Students also cite England’s honest, direct approach. Whether it was about a paper, their career path, or even a personal issue, they could count on Paula to be honest and direct. Her editorial skills—her “surgical precision” is also often noted. England recently told me, “One of my real joys today is when my graduate students bring me statistical output from their projects or our collaborative projects, and we pour over it together like Sherlock and Watson, trying to figure out what the data are telling us, and what analysis to do next to figure it out.”

Liana Sayer, who completed a post-doctoral fellowship under England’s direction, said, “I went on to work with Paula on an NIH post-doc using NSFH [National Survey of Families and Households] data on who wanted divorce in analyses of how women’s and men’s economic independence affected who left whom; many moons later one of the resulting articles was published and received two awards. All due to Paula’s keen intellect, good counsel, and dogged persistence… Paula is generous, wise, and the best example of mindfulness I’ve encountered.” Marcy Carlson, one of England’s collaborators, said that England is “generous in that she is quick to put others first and especially to promote the careers of junior scholars…. Paula is a true model for how to be a…colleague in this field.”

Paula now serves as a Professor of Sociology at New York University. Before NYU, she was co-director of a new Stanford-Harvard Collaboration for Poverty Research, aimed at promoting new policy initiatives to deal with social problems related to inequality and poverty.
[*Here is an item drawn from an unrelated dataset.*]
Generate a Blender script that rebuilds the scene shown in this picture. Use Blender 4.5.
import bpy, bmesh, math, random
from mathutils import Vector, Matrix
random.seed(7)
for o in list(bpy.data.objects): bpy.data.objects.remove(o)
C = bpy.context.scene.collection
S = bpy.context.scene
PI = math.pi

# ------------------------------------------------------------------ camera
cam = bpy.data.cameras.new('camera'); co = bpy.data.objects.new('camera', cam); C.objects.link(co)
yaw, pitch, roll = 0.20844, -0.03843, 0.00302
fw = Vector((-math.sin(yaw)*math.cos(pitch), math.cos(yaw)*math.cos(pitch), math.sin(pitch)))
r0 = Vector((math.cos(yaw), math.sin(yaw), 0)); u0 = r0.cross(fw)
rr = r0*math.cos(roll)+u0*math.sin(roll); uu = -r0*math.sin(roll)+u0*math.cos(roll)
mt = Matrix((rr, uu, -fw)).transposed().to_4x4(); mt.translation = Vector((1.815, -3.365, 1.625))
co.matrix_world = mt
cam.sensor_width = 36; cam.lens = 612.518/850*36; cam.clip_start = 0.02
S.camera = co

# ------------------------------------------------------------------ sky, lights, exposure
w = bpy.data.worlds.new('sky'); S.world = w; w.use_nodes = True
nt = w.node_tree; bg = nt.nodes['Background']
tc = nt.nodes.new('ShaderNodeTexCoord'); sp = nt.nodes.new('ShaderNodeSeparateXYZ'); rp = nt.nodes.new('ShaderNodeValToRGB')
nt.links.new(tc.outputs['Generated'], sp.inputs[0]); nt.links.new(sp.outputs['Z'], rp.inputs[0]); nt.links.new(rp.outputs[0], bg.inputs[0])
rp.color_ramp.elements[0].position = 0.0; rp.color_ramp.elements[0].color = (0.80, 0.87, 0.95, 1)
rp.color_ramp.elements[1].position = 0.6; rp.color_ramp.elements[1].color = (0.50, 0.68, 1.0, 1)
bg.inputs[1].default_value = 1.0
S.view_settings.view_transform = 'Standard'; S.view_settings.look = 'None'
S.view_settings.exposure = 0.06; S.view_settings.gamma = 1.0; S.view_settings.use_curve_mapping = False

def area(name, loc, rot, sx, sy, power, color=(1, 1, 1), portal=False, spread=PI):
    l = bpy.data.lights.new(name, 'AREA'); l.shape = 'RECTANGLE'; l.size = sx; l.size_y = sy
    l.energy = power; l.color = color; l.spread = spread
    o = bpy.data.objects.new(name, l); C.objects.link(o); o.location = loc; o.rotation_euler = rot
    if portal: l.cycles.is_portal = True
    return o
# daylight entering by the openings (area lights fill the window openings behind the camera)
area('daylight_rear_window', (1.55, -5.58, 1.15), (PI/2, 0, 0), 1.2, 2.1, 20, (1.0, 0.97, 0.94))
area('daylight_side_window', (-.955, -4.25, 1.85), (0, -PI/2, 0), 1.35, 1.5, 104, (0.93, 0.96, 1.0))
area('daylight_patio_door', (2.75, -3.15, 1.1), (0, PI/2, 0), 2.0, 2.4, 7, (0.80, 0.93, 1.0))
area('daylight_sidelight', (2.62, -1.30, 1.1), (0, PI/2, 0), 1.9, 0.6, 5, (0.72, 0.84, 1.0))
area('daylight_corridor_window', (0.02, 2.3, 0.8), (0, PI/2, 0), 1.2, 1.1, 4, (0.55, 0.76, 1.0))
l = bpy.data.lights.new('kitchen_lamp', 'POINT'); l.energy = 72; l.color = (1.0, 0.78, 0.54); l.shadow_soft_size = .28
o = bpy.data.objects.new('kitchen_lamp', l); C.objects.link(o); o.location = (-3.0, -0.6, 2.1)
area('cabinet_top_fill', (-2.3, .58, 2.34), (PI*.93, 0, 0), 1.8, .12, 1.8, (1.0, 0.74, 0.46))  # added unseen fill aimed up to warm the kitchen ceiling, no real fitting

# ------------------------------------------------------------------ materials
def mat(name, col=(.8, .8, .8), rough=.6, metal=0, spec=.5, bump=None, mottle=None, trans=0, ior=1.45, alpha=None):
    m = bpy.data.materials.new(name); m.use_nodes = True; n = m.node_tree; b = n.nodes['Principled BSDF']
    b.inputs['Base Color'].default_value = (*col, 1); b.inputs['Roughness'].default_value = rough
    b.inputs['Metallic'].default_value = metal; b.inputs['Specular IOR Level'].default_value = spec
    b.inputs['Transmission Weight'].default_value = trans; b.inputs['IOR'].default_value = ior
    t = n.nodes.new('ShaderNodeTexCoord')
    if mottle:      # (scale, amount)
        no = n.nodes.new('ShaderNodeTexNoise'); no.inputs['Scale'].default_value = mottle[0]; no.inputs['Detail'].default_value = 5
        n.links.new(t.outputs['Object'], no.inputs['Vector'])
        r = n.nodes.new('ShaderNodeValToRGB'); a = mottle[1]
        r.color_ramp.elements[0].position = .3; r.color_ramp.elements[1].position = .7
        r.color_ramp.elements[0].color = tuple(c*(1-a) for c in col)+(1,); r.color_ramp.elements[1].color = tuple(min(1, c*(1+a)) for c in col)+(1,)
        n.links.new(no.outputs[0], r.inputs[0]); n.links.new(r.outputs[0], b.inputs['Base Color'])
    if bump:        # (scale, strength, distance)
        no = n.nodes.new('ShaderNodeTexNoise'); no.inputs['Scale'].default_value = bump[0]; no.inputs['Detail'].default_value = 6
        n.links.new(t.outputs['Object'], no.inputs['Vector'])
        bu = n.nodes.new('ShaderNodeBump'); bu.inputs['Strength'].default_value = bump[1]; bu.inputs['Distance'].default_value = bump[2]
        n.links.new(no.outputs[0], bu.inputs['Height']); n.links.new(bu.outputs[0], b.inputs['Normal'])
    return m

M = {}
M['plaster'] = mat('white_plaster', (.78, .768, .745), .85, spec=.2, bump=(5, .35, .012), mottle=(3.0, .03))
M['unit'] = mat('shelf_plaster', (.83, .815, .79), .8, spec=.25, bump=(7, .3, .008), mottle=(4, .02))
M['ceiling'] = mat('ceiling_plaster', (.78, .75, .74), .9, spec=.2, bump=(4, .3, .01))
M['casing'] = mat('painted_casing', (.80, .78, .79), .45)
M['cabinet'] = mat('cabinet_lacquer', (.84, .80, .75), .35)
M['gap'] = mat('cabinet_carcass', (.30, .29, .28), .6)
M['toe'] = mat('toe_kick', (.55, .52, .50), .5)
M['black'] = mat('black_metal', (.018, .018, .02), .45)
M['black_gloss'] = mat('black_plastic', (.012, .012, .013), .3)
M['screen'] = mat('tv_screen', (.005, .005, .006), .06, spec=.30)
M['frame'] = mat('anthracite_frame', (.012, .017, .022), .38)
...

England is the author of Comparable Worth: Theories and Evidence (1992) and Households, Employment and Gender: A Social, Economic, and Demographic View (with George Farkas, 1986). She co-edited (with me) Unmarried Couples with Children (2007) and Industries, Firms, and Jobs: Sociological and Economic Approaches (with Farkas, 1988). In addition to Stanford and NYU, she has been Professor of Sociology at the University of Texas-Dallas, University of Arizona, University of Pennsylvania, where she also served as director of Women’s Studies and the Alice Paul Center for Research on Women and Gender, and Northwestern.

England’s awards abound. She, along with various coauthors, won best paper awards in 2013 and 2012, for an article appearing in the American Journal of Sociology. In 2013, she won the Distinguished Research Career Award from the American Sociological Association’s Section on Sociology of the Family. In 2009 she was elected Francis Perkins Fellow, American Academy of Political and Social Science. Sociologists for Women in Society chose England in 2008 as the Feminist Lecturer for 2009. In 2007 she received an honorary doctorate from Whitman College. She was a Fellow at the Center for Advanced Study in the Behavioral Sciences from 2005-06. And in 1999, she was ASA’s Jessie Bernard Award winner, for career contributions to scholarship on gender.

Beyond the weighty CV, however, what I hope this essay has accomplished is to introduce to the members of the Association the “real” Paula England. She is someone to admire, laugh with, tackle important puzzles with, and model your life after. The ASA is in excellent hands.